Individuals who are eligible for a National Insurance number but do not know their number will need to obtain it before they are able to subscribe to an ISA. This is in line with the procedure for claiming benefits and other government services. Individuals can utilise existing online support and guidance where needed.
The number of UK individuals who could subscribe to an ISA who are not eligible for a National Insurance number is likely to be a very low and limited, broadly, to those who have never worked, been part of a child benefit claim, applied for a student loan, or claimed a benefit. Those individuals will continue to be able to subscribe to an ISA once they have confirmed their ineligibility for a National Insurance number to their chosen ISA manager.
Equalities impacts
An individual may be impacted by this measure regardless of their protected characteristics. If a protected group is overrepresented in this population, then it will be disproportionately impacted. HMRC does not currently hold data on the protected characteristics of individuals impacted by this measure and so cannot determine conclusively if there are any equality impacts.
Impact on business including civil society organisations
The measure will have a negligible impact on approximately 550 ISA and CTF managers, who, depending on their business model and regulatory permissions, choose to offer ‘recognised funds’ in their ISA or CTF products, or LTAFs in their ISA products.
The clarification of the rules relating to the operation of flexible accounts is expected to have a negligible administrative impact on ISA managers who choose to operate flexible accounts.
One-off costs for ISA and CTF managers will include familiarisation with the changes to ensure they are compliant and changes to supporting business processes. Some ISA managers will be required to update their ISA transfer forms and processes where they are not compliant with the new National Insurance number requirements. There is expected to be negligible ongoing administrative costs for ISA managers to confirm that individuals who have not provided a National Insurance number when subscribing to an ISA are not eligible for one.
This measure is expected overall to negatively affect businesses’ experience of dealing with HMRC as it will require ISA managers to collect a National Insurance number from all eligible investors who wish to subscribe to an ISA if they don’t already hold one on file, or confirm that the investor is not eligible for a National Insurance number.

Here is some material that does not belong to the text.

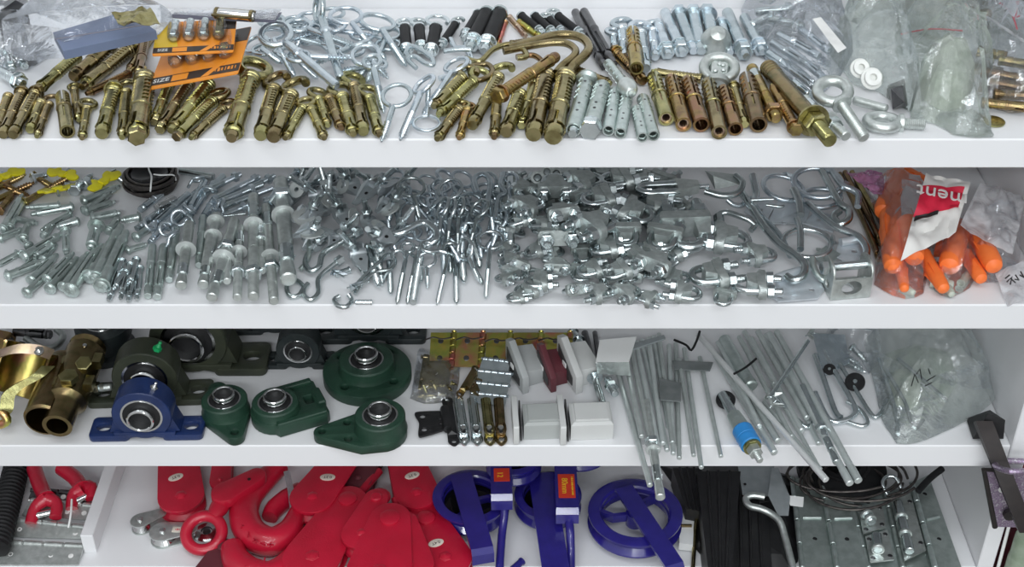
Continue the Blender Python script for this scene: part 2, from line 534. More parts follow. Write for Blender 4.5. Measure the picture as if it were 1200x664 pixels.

These measures are not expected to impact on civil society organisations.
Operational impact (£ million) (HMRC or other)
The overall additional costs for HMRC in implementing these changes are expected to be negligible. These are restricted to updating the ISA and CTF Manager Guidance and confirming the changes with the ISA and CTF industry.
Other impacts
Other impacts have been considered and none have been identified.
Monitoring and evaluation
This measure will be kept under review through communication with affected taxpayers and the financial services industry.
Further advice
If you have any questions about this change, contact Claire Cornell Johnson on 03000 200 3300 or email: savings.audit@hmrc.gov.uk.
Declaration
Emma Reynolds MP, Economic Secretary at His Majesty’s Treasury has read this tax information and impact note and is satisfied that, given the available evidence, it represents a reasonable view of the likely costs, benefits and impacts of the measure.